Tal como señala el internacionalista Paul Kennedy en su libro titulado Hacia el siglo XXI: “debido a la geometría de las playas y las áreas costeras y a la dinámica de las olas, cabe esperar que una subida de un metro en el nivel del mar produzca una retirada de unos 100 metros de la línea costera. Las tormentas empujarán hacia el interior grandes masas de agua, inundando zonas hasta entonces seguras y las aguas marinas penetrarán más tierra adentro y río arriba salinizando los acuíferos de agua dulce”.

La reciente experiencia de los tsunamis, la agudización de los huracanes, la aceptación de los impactos brutales futuros que vienen a las ciudades que son iconos actuales del disfrute y del dominio sobre el mar (Miami, Tokio, San Francisco, Londres) están construyendo una nueva mirada aterradora de la playa.
¿Cómo mirarán el mar y la playa las generaciones futuras? ¿Qué relatos se contarán sobre esta inmensidad de agua salada?

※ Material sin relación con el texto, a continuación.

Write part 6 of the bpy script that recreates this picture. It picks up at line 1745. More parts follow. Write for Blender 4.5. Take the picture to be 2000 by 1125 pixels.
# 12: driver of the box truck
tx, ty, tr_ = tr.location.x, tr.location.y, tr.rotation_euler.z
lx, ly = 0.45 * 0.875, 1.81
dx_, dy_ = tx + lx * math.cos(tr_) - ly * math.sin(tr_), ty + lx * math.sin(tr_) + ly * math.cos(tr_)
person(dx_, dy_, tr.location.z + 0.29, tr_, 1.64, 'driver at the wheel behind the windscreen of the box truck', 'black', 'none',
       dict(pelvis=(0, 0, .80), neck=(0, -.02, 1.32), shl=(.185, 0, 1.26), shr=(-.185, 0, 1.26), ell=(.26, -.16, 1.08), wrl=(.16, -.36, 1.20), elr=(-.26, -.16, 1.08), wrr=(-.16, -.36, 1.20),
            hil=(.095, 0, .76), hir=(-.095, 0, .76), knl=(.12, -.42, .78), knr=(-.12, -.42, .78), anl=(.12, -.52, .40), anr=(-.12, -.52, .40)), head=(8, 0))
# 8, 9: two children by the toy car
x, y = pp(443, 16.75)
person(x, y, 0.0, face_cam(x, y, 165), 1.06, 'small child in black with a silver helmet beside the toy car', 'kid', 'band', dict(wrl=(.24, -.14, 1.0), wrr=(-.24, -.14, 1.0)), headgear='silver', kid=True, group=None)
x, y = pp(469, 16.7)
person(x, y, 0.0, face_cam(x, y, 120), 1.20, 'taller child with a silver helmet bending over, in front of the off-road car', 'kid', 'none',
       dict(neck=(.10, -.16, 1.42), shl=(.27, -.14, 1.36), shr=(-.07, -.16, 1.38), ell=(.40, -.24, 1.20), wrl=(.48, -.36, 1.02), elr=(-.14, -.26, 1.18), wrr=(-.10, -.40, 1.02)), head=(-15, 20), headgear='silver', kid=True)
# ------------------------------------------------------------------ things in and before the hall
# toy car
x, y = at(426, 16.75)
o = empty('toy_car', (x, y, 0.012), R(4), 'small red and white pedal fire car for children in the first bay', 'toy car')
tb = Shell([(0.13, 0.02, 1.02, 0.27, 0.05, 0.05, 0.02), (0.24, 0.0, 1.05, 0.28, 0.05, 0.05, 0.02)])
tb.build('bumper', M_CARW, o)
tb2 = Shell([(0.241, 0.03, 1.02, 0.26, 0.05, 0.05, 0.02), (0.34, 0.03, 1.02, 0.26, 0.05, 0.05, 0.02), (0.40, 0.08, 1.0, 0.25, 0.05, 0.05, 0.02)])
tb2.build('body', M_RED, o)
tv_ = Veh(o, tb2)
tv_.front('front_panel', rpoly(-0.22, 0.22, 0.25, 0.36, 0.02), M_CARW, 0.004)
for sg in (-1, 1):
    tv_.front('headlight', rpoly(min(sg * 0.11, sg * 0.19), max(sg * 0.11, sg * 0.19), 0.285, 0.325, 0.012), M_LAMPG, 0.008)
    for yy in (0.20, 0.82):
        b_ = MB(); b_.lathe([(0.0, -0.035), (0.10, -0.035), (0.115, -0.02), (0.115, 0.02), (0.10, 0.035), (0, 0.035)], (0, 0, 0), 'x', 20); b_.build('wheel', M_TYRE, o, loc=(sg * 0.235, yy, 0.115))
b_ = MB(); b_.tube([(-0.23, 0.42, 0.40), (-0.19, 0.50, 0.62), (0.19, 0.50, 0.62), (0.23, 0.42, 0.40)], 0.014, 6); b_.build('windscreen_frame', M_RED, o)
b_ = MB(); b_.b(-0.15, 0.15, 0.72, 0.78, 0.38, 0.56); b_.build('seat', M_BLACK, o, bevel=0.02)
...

El niño que miraba el mar de Luis Eduardo Aute

Ojalá sea un relato como el que escribió Eduardo Galeano en su Libro de los abrazos: “Diego no conocía la mar. El padre, Santiago Kovadloff, lo llevó a descubrirla. Viajaron al sur. Ella, la mar, estaba más allá de los altos médanos, esperando. Cuando el niño y el padre alcanzaron por fin aquellas cumbres de arena, después de mucho caminar, la mar estalló ante sus ojos. Y fue tanta la inmensidad de la mar, y tanto su fulgor, que el niño quedó mudo de hermosura. Y cuando por fin consiguió hablar, temblando, tartamudeando, pidió a su padre: ¡ayúdame a mirar!”

Segundo aprendizaje sobre la relación entre la playa y el bienestar: necesitamos, urgentemente, una mirada que ame y cuide el mar.